Sunday, March 16, 2008

wine is the answer

and not necessarily just the drinking of it. I was out pruning today on the property we are working on buying and I realized all of a sudden how at peace I was and how I really didn't want to leave. Something about working with the vines and being outside has an amazing effect on my mood and general happiness. Miles is happy out there too. I can't wait until the property is fully ours and we can let the little boys make themselves at home and teach them where they can be and where they cannot. I want to be able to get up from my desk and go for a walk on the property to clear my head and balance myself. I need it.

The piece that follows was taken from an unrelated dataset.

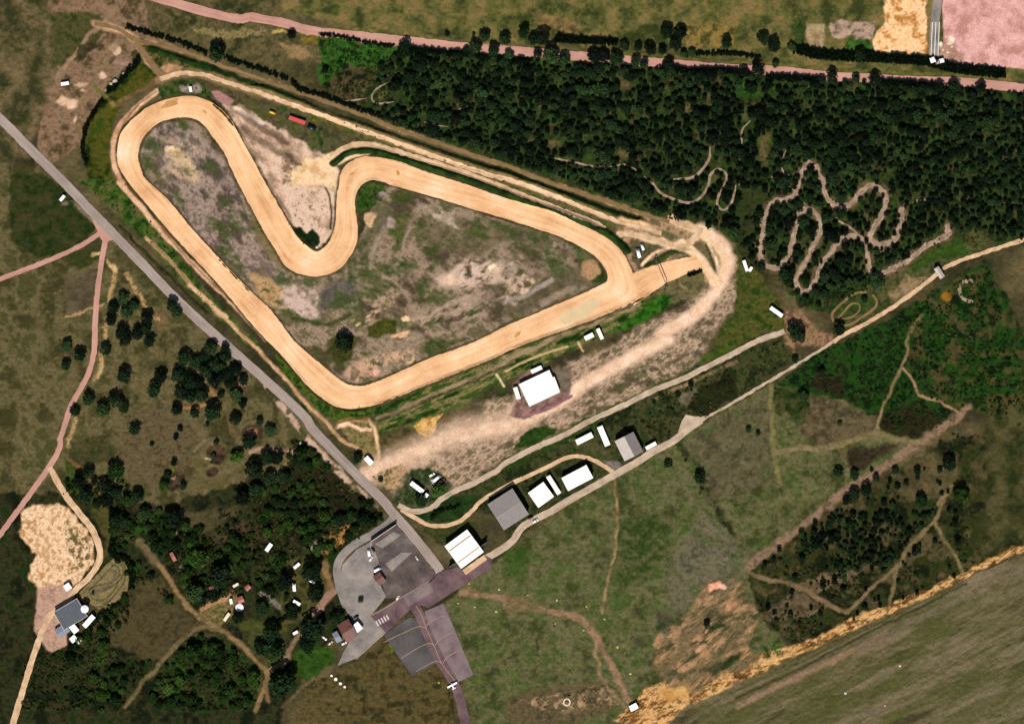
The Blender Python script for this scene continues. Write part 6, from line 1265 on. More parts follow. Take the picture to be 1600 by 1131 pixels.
# east and south-east
LUSH = q('H', 720, 1115, 1000, 980, 1300, 810, 1700, 600) + [(1640, 690)] + q('L', 1560, 440, 1470, 540, 1280, 650, 960, 600, 950, 520, 720, 410, 480, 340, 270, 320, 450, 180, 560, 100, 660, 60)
plant_mass('scrub', scatter([LUSH], 5.0, 1.3, 4.6, 0.42, avoid=SEF, margin=3), None, M['lush'], 'lush dark green scrub south-east of the sandy lane', 'scrub', clump=LOW)
plant_mass('scrub', scatter([THICK_W, q('L', 1330, 720, 1560, 600, 1560, 770, 1440, 760), q('P', 930, 420, 1110, 200, 1240, 150, 1240, 360, 1000, 480)], 5.0, 1.3, 4.2, 0.53, avoid=SEF, margin=4), None, M['scrub'], 'dark thicket scrub between the diagonal dirt line and the runway margin', 'scrub', clump=LOW)
plant_mass('scrub', scatter([q('K', 620, 560, 1000, 390, 1566, 180, 1566, 420, 1200, 620, 1130, 680, 960, 720, 940, 600, 780, 600), q('L', 200, 40, 330, 20, 400, 130, 0, 400), q('L', 260, 320, 500, 380, 500, 520, 280, 480), q('K', 1170, 740, 1240, 800, 1400, 1100, 1340, 1100, 1260, 900)], 6.0, 1.0, 3.6, 0.46, avoid=SEF + smooth(q('K', 1150, 690, 1190, 600, 1220, 545, 1300, 545, 1240, 610), 3), margin=5), None, M['scrub'], 'rough brown-green scrub between the grey lane and the airfield lane', 'scrub', clump=LOW)
plant_mass('scrub', scatter([q('E', 150, 0, 410, 10, 600, 240, 850, 560, 1000, 760, 1250, 1050, 1200, 1060, 880, 740, 600, 430, 280, 130), q('J', 20, 120, 120, 270, 330, 450, 600, 460, 580, 530, 380, 555, 200, 420), q('B', 300, 660, 700, 830, 1300, 1050, 1566, 1131, 1566, 1100, 1000, 890, 600, 750), q('A', 700, 440, 1000, 470, 1020, 520, 860, 500, 720, 540), q('F', 510, 230, 540, 70, 680, 30, 640, 150, 560, 230), q('G', 970, 590, 1240, 500, 1160, 530)], 6.0, 0.8, 2.2, 0.5, avoid=None), None, M['scrub'], 'knee-high weeds on the banks around the circuit', 'scrub', clump=LOW)

# small broadleaf trees one can count in the south-west scrub
LM2 = [((200, 830), 'at the north-west end of the grove above the camp track'), ((290, 850), 'in the grove above the red cabin'), ((330, 900), 'in the dense grove north of the camp cabins'), ((420, 900), 'in the scrub around the lone white caravan'), ((440, 940), 'beside the eastern row of camp caravans'),
       ((480, 780), 'in the scrub close to the road, upper part'), ((540, 800), 'in the scrub close to the loop road'), ((420, 780), 'on the scrub edge at the open glade'), ((300, 1030), 'in the scrub triangle between the two dirt paths'), ((360, 1060), 'at the lower end of the scrub triangle, beside the dirt path'), ((150, 1040), 'in the dark scrub south of the depot'), ((215, 1000), 'beside the branch path in the south-west'), ((200, 900), 'in the green belt right of the model-car track')]
SM = []
for x, y in rs.rand(9000, 2) * np.array([500, 440]) + np.array([100, 680]):
    if len(SM) >= 250: break
    if not any(inside(np.array([x]), np.array([y]), p)[0] for p in SCR_SW): continue
    r = 3.6 + 5.8 * rs.rand() ** 1.4
    if any((x - a) ** 2 + (y - b_) ** 2 < (0.72 * (r + c)) ** 2 for a, b_, c in SM): continue
    if any((x - c[0]) ** 2 + (y - c[1]) ** 2 < (0.8 * (k + r)) ** 2 for c, k in sol): continue
    if min((x - p[0]) ** 2 + (y - p[1]) ** 2 for p in SWF) < (r + 5) ** 2: continue
    if any((x - a) ** 2 + (y - b_) ** 2 < (r + 9) ** 2 for a, b_ in THINGS_SW): continue
    if fbm(np.array([x]), np.array([y]), 30, 3, seed=33)[0] < 0.46: continue
    SM.append((x, y, r))
    p = min(LM2, key=lambda t: (t[0][0] - x) ** 2 + (t[0][1] - y) ** 2)[1]
    tree(x, y, r, 'broad', 'small dark green tree ' + p, 'small trees ' + p)

# trees of the thicket
TH = []
for x, y in rs.rand(3000, 2) * np.array([320, 290]) + np.array([1180, 730]):
    if not inside(np.array([x]), np.array([y]), THICK)[0]: continue
    r = 2.6 + 4.2 * rs.rand() ** 1.5
    core = ((x - 1345) / 95) ** 2 + ((y - 840) / 60) ** 2
    if core > 1 and rs.rand() < 0.9: continue
    if any((x - a) ** 2 + (y - b_) ** 2 < (0.62 * (r + c)) ** 2 for a, b_, c in TH): continue
    if min((x - p[0]) ** 2 + (y - p[1]) ** 2 for p in SEF) < (r + 3) ** 2: continue
    if fbm(np.array([x]), np.array([y]), 26, 3, seed=35)[0] < 0.44: continue
    TH.append((x, y, r))
plant_mass('thicket', [(x, y, r, 'pine') for x, y, r in TH], None, M['pine'], 'dense thicket of small dark trees in the triangle of grass paths', 'thicket')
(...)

I am not happy these days, not content in any way. I go through each day on auto pilot, being nice when I need to be, coming home exhausted to the point where I don't even want to watch a tv show with my husband let alone be romantic or interested in anything else with him. He is feeling neglected and lonely with my new schedule, coming home between 630 & 7 each night is definitely a change in our daily routine. And I don't have the energy or resources to help him adjust when I am having such a time adjusting myself. I know that once Sorelle is up and running that my time will be eaten up and at certain times I will be working incredibly long days and weeks in order to get things done. But the difference will be that I can have my family there with me when needed and I can see them and not be at the beck and call of big corporate job.

Don't get me wrong, my job as a bank teller is working for me at the moment, I am good at it, I am doing well, but its not my career or any place I want to be for long. I love the people I am working with, for the most part. The store manager is fabulous, I think she is not only a genuinely good person but she is funny and good to work with, she gives feedback in a constructive positive way that I can understand. The other teller and the banker are both very sweet and I enjoy their company and appreciate their help and support with work stuff. The service manager is a nice person and I like her, but, she doesn't have very good people skills and I think she often comes off as rude or abrupt when really she just isn't taking the time to think about how she sounds. I often feel like I am in trouble or have screwed up when really all she is doing is asking me if I remembered to do something. I do feel I am turning into a sales weasel, so much of the job is trying to sell things to every customer. I am succeeding, and doing very well for a new teller, but man I really don't like selling crap to folks. For the most part it is banking products that if they use will only help them, but I worry all the time that they don't really understand and are just signing up because we tell them they should...I did get to go to a Blazers game for free though and sit in the bank suite, it was awesome, tons of food and a pretty good game. Mitch and I had a nice night.

All I can do is bide my time and get through it, Sorelle will be up and running soon, I will then be able to do work I will love and live my life they way I want. Thank the universe for the vines, my time there is truly my only time at peace, I am surprised I hadn't realized that before today......

peace out (yeah, yeah, I know, but it seems appropriate)

Thursday, March 13, 2008

One little Miles Jumpin' on the Bed

We have done it, Miles is now officially sleeping in a Big Boy Bed........I am sad. My baby is growing so fast and as wonderful as it all is I am sad that I haven't had more time to really enjoy what he has been. Everyday he is bigger and smarter, surprising me with what he knows and how he can do amazing things. I love what he is becoming. I suppose is many ways that is the nature of parenthood and of life, always looking forward to what is coming with eagerness and excitement yet missing the past with nostalgia and longing for what is known and comforting. Is this one of the reasons why folks have more babies? Because they want to recreate what they have had already and loved so much? (funny how easily we forget the sleepless nights, swollen painful breasts and frustrating moments of early parenting, the physical and emotional tolls we pay for the joyful moments we cherish in memory).

Apparently I am in a ponderous mood tonight. I intended this to be a recount of Miles 1st night in his new bed and instead am waxing poetic (badly) about life and parenting. I either need more sleep and more wine, or more sleep and less wine..........I think I will go and figure out which one.